A collection devoted
entirely to comparing ‘Sufism and the Christian East’ has been published by
World Wisdom, a publishing company “dedicated to the exposition of the timeless
Truth underlying the diverse traditions” (Cutsinger 2002: i). This volume, Paths
to the Heart: Sufism and the Christian East, was compiled from the
contributions of nearly a dozen scholars at a conference of the same name at
the University of
South Carolina in 2001. Among
the several articles contained in the book that relate to the Jesus Prayer and
hesychasm is one entitled ‘Hesychia: An Orthodox Opening to Esoteric Ecumenism’
by James S. Cutsinger. The title points to what Dr. Cutsinger calls in his
foreward to the book “a form of interfaith dialogue which, while fully
respecting the integrity of traditional dogmas and rites, ‘calls into play the
wisdom which can discern the one sole Truth under the veil of different forms.’”

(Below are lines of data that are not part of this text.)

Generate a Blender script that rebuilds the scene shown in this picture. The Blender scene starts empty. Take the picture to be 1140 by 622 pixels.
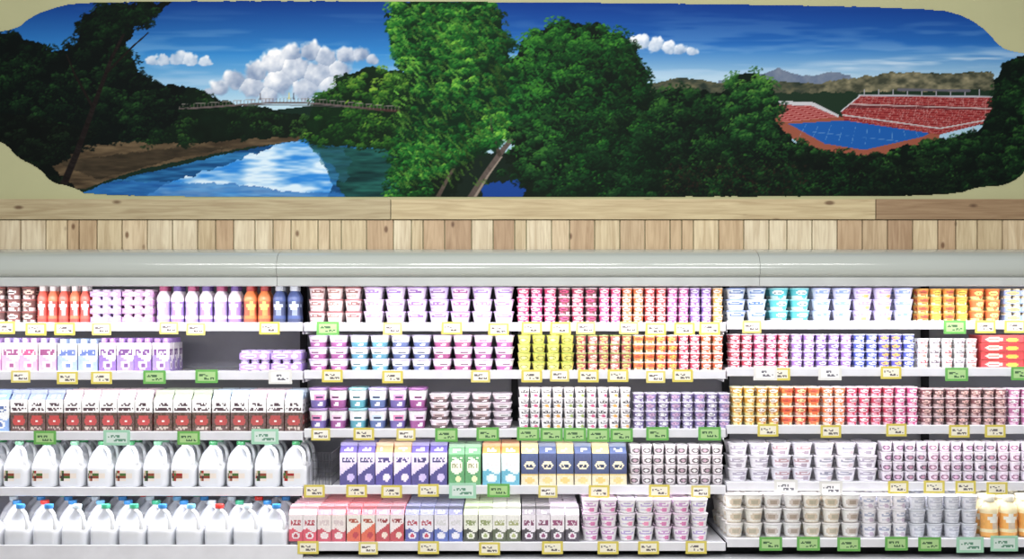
import bpy, math, random
import numpy as np
random.seed(3); rng=np.random.default_rng(7)
scene=bpy.context.scene
scene.view_settings.view_transform='Standard'
D=7.0; S=200.0; EYE=1.6; HY=350
def W(px,py,y=0.0):
    s=(D+y)/D
    return ((px-570)/S*s, y, EYE+(HY-py)/S*s)
def X(px,y=0.0): return W(px,0,y)[0]
def Z(py,y=0.0): return W(0,py,y)[2]
def lin(c):
    c=np.asarray(c,float)/255.0
    return np.where(c<=0.04045,c/12.92,((c+0.055)/1.055)**2.4)
def H(s):
    return lin([int(s[0:2],16),int(s[2:4],16),int(s[4:6],16)])
def link(o,parent=None):
    scene.collection.objects.link(o)
    if parent: o.parent=parent
    return o
# ---------------------------------------------------------------- materials
def new_mat(name):
    m=bpy.data.materials.new(name); m.use_nodes=True
    nt=m.node_tree; b=nt.nodes['Principled BSDF']
    return m,nt,b
def attr_mat(name,rough=0.4,spec=0.4):
    m,nt,b=new_mat(name)
    a=nt.nodes.new('ShaderNodeAttribute'); a.attribute_name='Col'
    b.inputs['Roughness'].default_value=rough
    b.inputs['Specular IOR Level'].default_value=spec
    nt.links.new(a.outputs['Color'],b.inputs['Base Color'])
    return m
def plain_mat(name,col,rough=0.5,metal=0.0,spec=0.5,noise=0.06,nscale=8):
    m,nt,b=new_mat(name)
    tc=nt.nodes.new('ShaderNodeTexCoord'); n=nt.nodes.new('ShaderNodeTexNoise')
    n.inputs['Scale'].default_value=nscale; n.inputs['Detail'].default_value=4
    r=nt.nodes.new('ShaderNodeValToRGB')
    c=H(col)
    r.color_ramp.elements[0].position=.3; r.color_ramp.elements[1].position=.7
    r.color_ramp.elements[0].color=(*(c*(1-noise)),1); r.color_ramp.elements[1].color=(*np.minimum(c*(1+noise),1),1)
    nt.links.new(tc.outputs['Object'],n.inputs['Vector']); nt.links.new(n.outputs['Fac'],r.inputs['Fac'])
    nt.links.new(r.outputs['Color'],b.inputs['Base Color'])
    b.inputs['Roughness'].default_value=rough; b.inputs['Metallic'].default_value=metal
    b.inputs['Specular IOR Level'].default_value=spec
    return m
def wood_mat(name,vertical):
    m,nt,b=new_mat(name); N=nt.nodes.new; L=nt.links.new
    a=N('ShaderNodeAttribute'); a.attribute_name='Col'
    tc=N('ShaderNodeTexCoord'); mp=N('ShaderNodeMapping')
    mp.inputs['Scale'].default_value=(30,30,2.5) if vertical else (2.0,30,34)
    L(tc.outputs['Object'],mp.inputs['Vector'])
    n=N('ShaderNodeTexNoise'); n.inputs['Scale'].default_value=1.6; n.inputs['Detail'].default_value=6; n.inputs['Distortion'].default_value=.8
    L(mp.outputs['Vector'],n.inputs['Vector'])
    r=N('ShaderNodeValToRGB'); r.color_ramp.elements[0].position=.3; r.color_ramp.elements[1].position=.65
    r.color_ramp.elements[0].color=(.74,.67,.60,1); r.color_ramp.elements[1].color=(1.05,1.04,1.02,1)
    L(n.outputs['Fac'],r.inputs['Fac'])
    mx=N('ShaderNodeMixRGB'); mx.blend_type='MULTIPLY'; mx.inputs[0].default_value=1
    L(a.outputs['Color'],mx.inputs[1]); L(r.outputs['Color'],mx.inputs[2])
    mp2=N('ShaderNodeMapping'); mp2.inputs['Scale'].default_value=(9,1,5) if vertical else (3.5,1,8)
    L(tc.outputs['Object'],mp2.inputs['Vector'])
    v=N('ShaderNodeTexVoronoi'); v.inputs['Scale'].default_value=1.0
    L(mp2.outputs['Vector'],v.inputs['Vector'])
    r2=N('ShaderNodeValToRGB'); r2.color_ramp.elements[0].position=.06; r2.color_ramp.elements[1].position=.13
    r2.color_ramp.elements[0].color=(.22,.12,.06,1); r2.color_ramp.elements[1].color=(1,1,1,1)
    L(v.outputs['Distance'],r2.inputs['Fac'])
    mx2=N('ShaderNodeMixRGB'); mx2.blend_type='MULTIPLY'; mx2.inputs[0].default_value=.85
    L(mx.outputs['Color'],mx2.inputs[1]); L(r2.outputs['Color'],mx2.inputs[2])
    L(mx2.outputs['Color'],b.inputs['Base Color']); b.inputs['Roughness'].default_value=.55
    return m
M_prod=attr_mat('printed_packaging',.28,.45)
M_milk=attr_mat('milk_plastic',.22,.5)
M_paint=attr_mat('mural_paint',.65,.1)
M_tag=attr_mat('tag_card',.5,.3)
M_white=plain_mat('white_enamel','c8c9ce',.35)
M_rail=plain_mat('rail_plastic','dcdde3',.3)
M_back=plain_mat('case_liner','9a9ba4',.4)
M_dark=plain_mat('dark_slot','14141a',.7)
M_canopy=plain_mat('canopy_paint','b8beb7',.14,spec=.6,noise=.02,nscale=2)
M_canlip=plain_mat('canopy_lip','c6cac8',.3)
M_wall=plain_mat('wall_paint','b2b288',.85,noise=.03,nscale=3)
M_floor=plain_mat('floor_tile','b8b2a6',.3,noise=.08,nscale=3)
M_woodV=wood_mat('cedar_boards',True); M_woodH=wood_mat('cedar_trim',False)
M_wire=plain_mat('wire_metal','6a6a70',.3,metal=.8)

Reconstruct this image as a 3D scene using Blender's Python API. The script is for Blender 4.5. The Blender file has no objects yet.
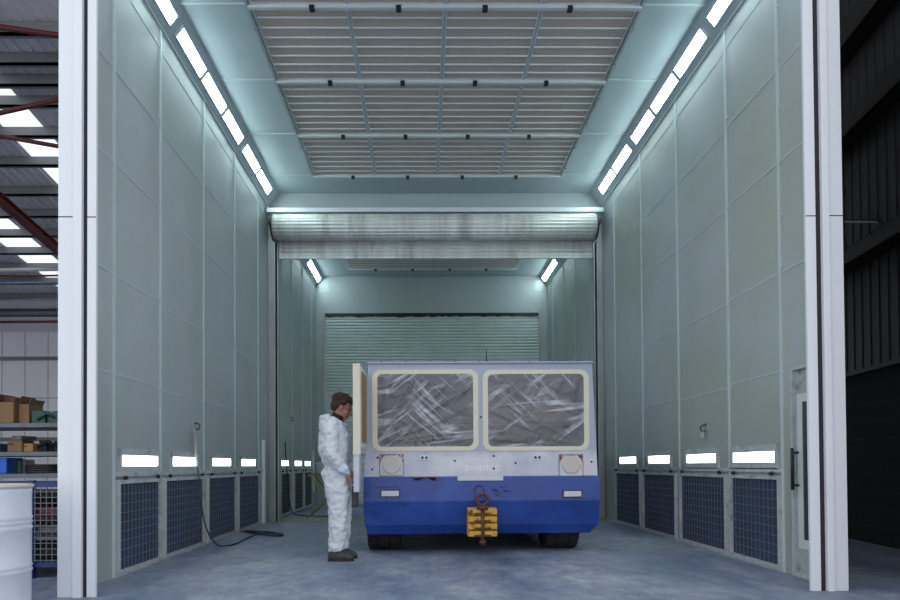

(ix). Cutsinger comments on the typical interfaith gathering as spawning
dialogue that is “confined to the outward or exoteric level of doctrines and
practices, and at this level, given the considerable differences among the
teachings of the world’s religions, contradiction or compromise often appear as
the only alternatives” (vii). Those “who limit their approach to the dogmatic
letter of their religions will find their perspectives mutually exclusive, and
their ‘dialogue’ [...] will be reduced to two parallel monologues”(vii). Since
each tradition is not simply a system of exoteric beliefs but has “a spiritual
heart, in which the deeper meaning of those beliefs and practices comes alive,
[...] the spiritual pilgrim may discover, beyond the level of contradictory
forms, an inner commonality with those who follow other paths” (vii). Cutsinger
claims that “one finds their [Christians and Muslims] mystical traditions,
especially in the Christian East and in Sufism, have for centuries shared many
of the same spiritual methods and goals” and that masters from one of these
traditions have occasionally taken seekers from the other tradition for
instruction (viii). Still, the author recognises “historically that most
masters in the Christian East and in Sufi Islam would nonetheless stop short of
embracing so explicitly universalist a point of view, insisting instead on the
superiority of their own religions” (viii). Cutsinger admits that “this same
insistence was by no means absent from our conference,” especially with several
of the Christian contributors, adding that “[t]he conference was therefore not
without its controversial moments” (viii).